Pour capter l’attention de cette manne providentielle de clients revenus à de saines dispositions, les marques utilisent des recettes vieilles comme le monde. Le monogram et le logo. Un outil les aide particulièrement à exalter la puissance visuelle de ce symbole d’apparat : instagram. Depuis quelques mois, les stars s’affichent sans complexe en total look, sans souci excessif de nuances. Elles ont raison : le réseau social, avec ses vignettes en petit format consultables sur écran de téléphones portable, n’est pas le lieu pour afficher un message trop complexe et visuellement trop subtil. Il faut que ça claque hic at nunc. Le dernier post de Rihanna, littéralement habillée des pieds à la haute en vêtements ostensiblement estampillés Gucci a récolté en un temps record plus de 3 millions de likes. Sur les podiums, les marques stars – Vuitton et Gucci en tête – ne conçoivent plus de défilé sans une tenue sur laquelle se détache de manière spectaculaire une explosion de sigles immédiatement reconnaissables.

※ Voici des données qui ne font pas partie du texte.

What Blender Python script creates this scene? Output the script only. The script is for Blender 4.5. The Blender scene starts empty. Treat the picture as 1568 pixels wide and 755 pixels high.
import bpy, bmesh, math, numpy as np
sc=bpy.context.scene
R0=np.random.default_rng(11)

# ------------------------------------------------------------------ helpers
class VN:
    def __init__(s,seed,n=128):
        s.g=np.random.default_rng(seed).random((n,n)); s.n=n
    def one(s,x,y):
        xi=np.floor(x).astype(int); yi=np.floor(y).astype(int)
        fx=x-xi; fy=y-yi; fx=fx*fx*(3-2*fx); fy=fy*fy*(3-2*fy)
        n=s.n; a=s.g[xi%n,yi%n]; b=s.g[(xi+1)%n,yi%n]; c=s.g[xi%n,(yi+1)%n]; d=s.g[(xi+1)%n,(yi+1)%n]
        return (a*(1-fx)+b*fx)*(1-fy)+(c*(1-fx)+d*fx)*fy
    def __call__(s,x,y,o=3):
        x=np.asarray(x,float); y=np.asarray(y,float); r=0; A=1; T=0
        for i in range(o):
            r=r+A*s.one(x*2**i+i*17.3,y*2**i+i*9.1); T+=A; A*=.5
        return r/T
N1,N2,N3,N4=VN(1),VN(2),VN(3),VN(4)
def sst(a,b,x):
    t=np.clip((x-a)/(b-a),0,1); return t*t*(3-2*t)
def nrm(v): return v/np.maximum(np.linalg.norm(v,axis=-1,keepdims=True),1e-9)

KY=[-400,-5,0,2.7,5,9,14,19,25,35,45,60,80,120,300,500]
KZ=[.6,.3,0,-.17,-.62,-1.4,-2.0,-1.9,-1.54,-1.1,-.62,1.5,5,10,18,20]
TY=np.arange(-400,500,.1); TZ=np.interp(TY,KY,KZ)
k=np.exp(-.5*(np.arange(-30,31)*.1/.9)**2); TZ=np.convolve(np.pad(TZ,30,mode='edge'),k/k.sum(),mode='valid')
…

Cette semaine, le très chic grand magasin Le Bon Marche Rive Gauche – propriété du groupe LVMH – prend le relai pour propager la bonne parole durant la fashion week parisienne avec sa nouvelle exposition évènement baptisée « Let’s Go Logo ! ». 130 marques – toutes catégories confondues : mode, accessoires, beauté, maison - ont accepté pour l’occasion d'imaginer des collections capsules exclusives et de jouer avec leurs identités. Deux invités d’honneur se sont joints à l’assemblée : le label lifestyle Lola James Harper créé par Rami Mekdachi qui a transformé le premier étage du Bon Marché en lobby d’hotel ; et le luxeux label streetwear Off-White fondé par Virgil Abloh qui a signé une collection exclusive « Rive Gauche » et réécrit l’esprit attaché à ce titre avec une scénographie inspirée des places et terrasses des cafés parisiens.
Ici, la clientèle des millénials est clairement visée. Pour s’en convaincre, il suffit de consulter le site 24 Sèvres qui met à l’honneur huit personnalités, c’est à dire huit « influenceurs » qui partagent pour l’occasion leurs opinions sur le logo. Ces opinions sont clairement positives. Pour Anil, dont la renommée est attestée par ses 700000 followers, le logo « représente vraiment l’identité de la marque ». Il ajoute : « Ce n’est pas forcément le nom de la marque qui crée la singularité, mais son logo, comme le F de Fendi, ou justement la croix d’Off-White ». Un avis partagé par Alice et JS, couple à la vie comme sur leur blog : « sans logo, ne marque ne peut pas construire son identité ». A bon entendeur.